Task description: Identify the lines in the data below that contain "scene" and give only how many there are.

Provided entries:
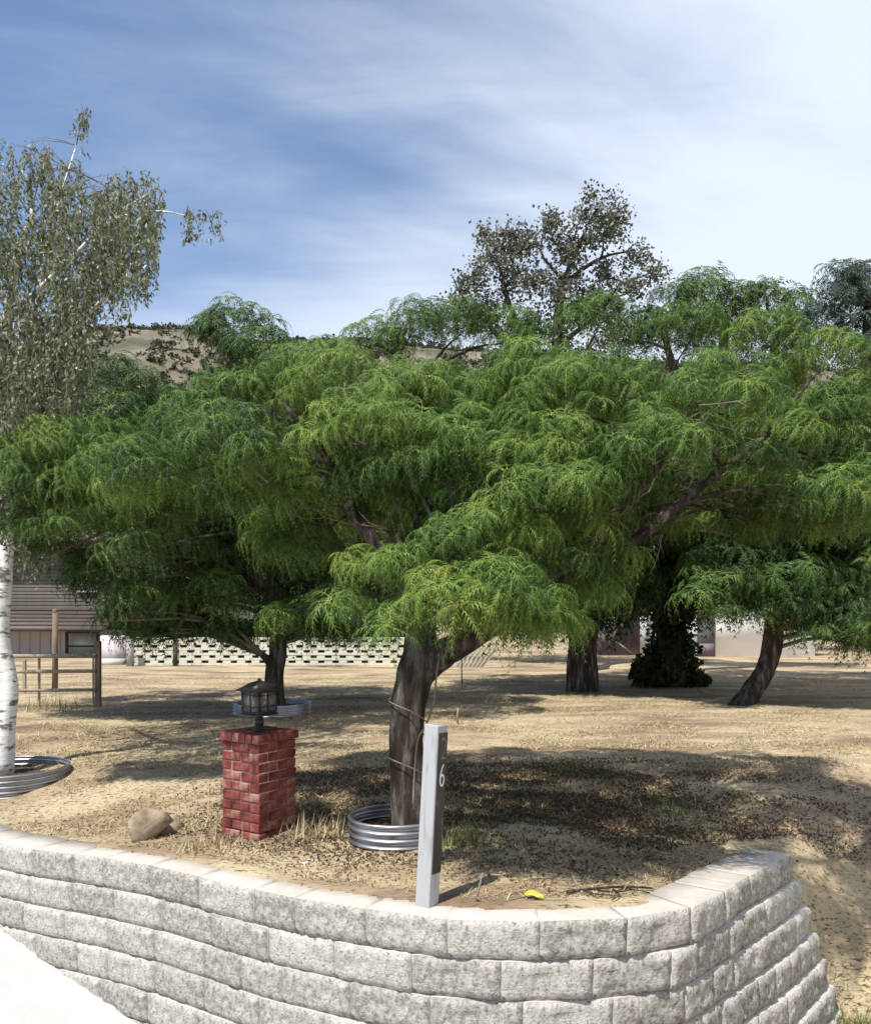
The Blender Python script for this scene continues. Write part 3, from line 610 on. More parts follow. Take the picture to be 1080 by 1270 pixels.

--

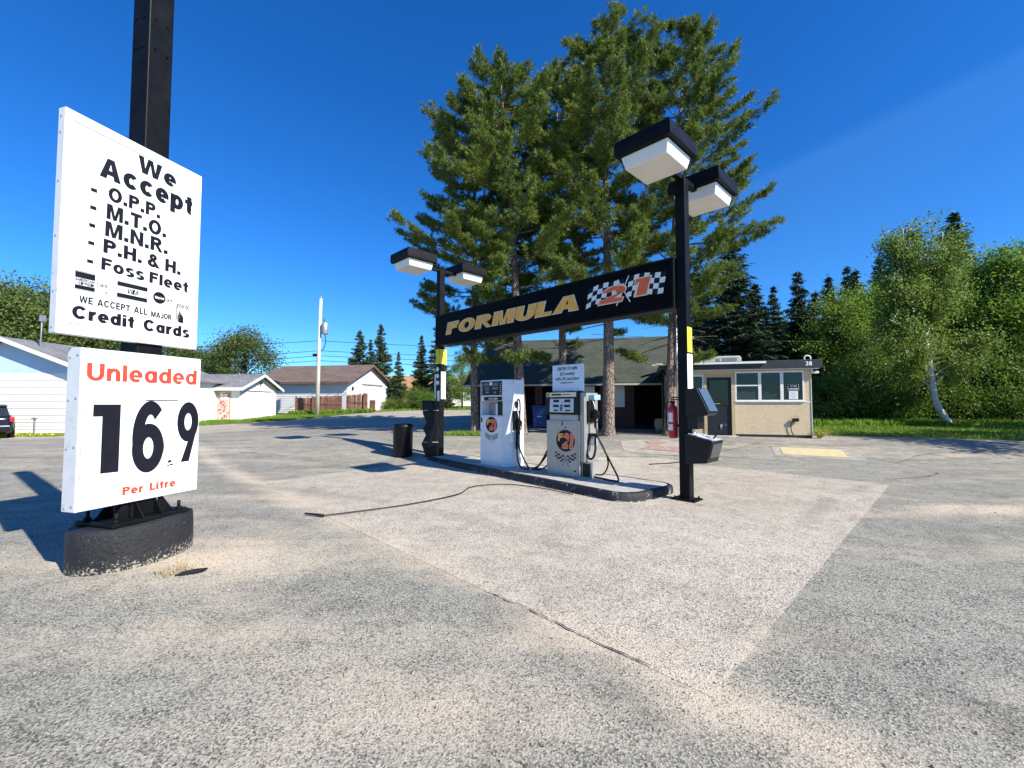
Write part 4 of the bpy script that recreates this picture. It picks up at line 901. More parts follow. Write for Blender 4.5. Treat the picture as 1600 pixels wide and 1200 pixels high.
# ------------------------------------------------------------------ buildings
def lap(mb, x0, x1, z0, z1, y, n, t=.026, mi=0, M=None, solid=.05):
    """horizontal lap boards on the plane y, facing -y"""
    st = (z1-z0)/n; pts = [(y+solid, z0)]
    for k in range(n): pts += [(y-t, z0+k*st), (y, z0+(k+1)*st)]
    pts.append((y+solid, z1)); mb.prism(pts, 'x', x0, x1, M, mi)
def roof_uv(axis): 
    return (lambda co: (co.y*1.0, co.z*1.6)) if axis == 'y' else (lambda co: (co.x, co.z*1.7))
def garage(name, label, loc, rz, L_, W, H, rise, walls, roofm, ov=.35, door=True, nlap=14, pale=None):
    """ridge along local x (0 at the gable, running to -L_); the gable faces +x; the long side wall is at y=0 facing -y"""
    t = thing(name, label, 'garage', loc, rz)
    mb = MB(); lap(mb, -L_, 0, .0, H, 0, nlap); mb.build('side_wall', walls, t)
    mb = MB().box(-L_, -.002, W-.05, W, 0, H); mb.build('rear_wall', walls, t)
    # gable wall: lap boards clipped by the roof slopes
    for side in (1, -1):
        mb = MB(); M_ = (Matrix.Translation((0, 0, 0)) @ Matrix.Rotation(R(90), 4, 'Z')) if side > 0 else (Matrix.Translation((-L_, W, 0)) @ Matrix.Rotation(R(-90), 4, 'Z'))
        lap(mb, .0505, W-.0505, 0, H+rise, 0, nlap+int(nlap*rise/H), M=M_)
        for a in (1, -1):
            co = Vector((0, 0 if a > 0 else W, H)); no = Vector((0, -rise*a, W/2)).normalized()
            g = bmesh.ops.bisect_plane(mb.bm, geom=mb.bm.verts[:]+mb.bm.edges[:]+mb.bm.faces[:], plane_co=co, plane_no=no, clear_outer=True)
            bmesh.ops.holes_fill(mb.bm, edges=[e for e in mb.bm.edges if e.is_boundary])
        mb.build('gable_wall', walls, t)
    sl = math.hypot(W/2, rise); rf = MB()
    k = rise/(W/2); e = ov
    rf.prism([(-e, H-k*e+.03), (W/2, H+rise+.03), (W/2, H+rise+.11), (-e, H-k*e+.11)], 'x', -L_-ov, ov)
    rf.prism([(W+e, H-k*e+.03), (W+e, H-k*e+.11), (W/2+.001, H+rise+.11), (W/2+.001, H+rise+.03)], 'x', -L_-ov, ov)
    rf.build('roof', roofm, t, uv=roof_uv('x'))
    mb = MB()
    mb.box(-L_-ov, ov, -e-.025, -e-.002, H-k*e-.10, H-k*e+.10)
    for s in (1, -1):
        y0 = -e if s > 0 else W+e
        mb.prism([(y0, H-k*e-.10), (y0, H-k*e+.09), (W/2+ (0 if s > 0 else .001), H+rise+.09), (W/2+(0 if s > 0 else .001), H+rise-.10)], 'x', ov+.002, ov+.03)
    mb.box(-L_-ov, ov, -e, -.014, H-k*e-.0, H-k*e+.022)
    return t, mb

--

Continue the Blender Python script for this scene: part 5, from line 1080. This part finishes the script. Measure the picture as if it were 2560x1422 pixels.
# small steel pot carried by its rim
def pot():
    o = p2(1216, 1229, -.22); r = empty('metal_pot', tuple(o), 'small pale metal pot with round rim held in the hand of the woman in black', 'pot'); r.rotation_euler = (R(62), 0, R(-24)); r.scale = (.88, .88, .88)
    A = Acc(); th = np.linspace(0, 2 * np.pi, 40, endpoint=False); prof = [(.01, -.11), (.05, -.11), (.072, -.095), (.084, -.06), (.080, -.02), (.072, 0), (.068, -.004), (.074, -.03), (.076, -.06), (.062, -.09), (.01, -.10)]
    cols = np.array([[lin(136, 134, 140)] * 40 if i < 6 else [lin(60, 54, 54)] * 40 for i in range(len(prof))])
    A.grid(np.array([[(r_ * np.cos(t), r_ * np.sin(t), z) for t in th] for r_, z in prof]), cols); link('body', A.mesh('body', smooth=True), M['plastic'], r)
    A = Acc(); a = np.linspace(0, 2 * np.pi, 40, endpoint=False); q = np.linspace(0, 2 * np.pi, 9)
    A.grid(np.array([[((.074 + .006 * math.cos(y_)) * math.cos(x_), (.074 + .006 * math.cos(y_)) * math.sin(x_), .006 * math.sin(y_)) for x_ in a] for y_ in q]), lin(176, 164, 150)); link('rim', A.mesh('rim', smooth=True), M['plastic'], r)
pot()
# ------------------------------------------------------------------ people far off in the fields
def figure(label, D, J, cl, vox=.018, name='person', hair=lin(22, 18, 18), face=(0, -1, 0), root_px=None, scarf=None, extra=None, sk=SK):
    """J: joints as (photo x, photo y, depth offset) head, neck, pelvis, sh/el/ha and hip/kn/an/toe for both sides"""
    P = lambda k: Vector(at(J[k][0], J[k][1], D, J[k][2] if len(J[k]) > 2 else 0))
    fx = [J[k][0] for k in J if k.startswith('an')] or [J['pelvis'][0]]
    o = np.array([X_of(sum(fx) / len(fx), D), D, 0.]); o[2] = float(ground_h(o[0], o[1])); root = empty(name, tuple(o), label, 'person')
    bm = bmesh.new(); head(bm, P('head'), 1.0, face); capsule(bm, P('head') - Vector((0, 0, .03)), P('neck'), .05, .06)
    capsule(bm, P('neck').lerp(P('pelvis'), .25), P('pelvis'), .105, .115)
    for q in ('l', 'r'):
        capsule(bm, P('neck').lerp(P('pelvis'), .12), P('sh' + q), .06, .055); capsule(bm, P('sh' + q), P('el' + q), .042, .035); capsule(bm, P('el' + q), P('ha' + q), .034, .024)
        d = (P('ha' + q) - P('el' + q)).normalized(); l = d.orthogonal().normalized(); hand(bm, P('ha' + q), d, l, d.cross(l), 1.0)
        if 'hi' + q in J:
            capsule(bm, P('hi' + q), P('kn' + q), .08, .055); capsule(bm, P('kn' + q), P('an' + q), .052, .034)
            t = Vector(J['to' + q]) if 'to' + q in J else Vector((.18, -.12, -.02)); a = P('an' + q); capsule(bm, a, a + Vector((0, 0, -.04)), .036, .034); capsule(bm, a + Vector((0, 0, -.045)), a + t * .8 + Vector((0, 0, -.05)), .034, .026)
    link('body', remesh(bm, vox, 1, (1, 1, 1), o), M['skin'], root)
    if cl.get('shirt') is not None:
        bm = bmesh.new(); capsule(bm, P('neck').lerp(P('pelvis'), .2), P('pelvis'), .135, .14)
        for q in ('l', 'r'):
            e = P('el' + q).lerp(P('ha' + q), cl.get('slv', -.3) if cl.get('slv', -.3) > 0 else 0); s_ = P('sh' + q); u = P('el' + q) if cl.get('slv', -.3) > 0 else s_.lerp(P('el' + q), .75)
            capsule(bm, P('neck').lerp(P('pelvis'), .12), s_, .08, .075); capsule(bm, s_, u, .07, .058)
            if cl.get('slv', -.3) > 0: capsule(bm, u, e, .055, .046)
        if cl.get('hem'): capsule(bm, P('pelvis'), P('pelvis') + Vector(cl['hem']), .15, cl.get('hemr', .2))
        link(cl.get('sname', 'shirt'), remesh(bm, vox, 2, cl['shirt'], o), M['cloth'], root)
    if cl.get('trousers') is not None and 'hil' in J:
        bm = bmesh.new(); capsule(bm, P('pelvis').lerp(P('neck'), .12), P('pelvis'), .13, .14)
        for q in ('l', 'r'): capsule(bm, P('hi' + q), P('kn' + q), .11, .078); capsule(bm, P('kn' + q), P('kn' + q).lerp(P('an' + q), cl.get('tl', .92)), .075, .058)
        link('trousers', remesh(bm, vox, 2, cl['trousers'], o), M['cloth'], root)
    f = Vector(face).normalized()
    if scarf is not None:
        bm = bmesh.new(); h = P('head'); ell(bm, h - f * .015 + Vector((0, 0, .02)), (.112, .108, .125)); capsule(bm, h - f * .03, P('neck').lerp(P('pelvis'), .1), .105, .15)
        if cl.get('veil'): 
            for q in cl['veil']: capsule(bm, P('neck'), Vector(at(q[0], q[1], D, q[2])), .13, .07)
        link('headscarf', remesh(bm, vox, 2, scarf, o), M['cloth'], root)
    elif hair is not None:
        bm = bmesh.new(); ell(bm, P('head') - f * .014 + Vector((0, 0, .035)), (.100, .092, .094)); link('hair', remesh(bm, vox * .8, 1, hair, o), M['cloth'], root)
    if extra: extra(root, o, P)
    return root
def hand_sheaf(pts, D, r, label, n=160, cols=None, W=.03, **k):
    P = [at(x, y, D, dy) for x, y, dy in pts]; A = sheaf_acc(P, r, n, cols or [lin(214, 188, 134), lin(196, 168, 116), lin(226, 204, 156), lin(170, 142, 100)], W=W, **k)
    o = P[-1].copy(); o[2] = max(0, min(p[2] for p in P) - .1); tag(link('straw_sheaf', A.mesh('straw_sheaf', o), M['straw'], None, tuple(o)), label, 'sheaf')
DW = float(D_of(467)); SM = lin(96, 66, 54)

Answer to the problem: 2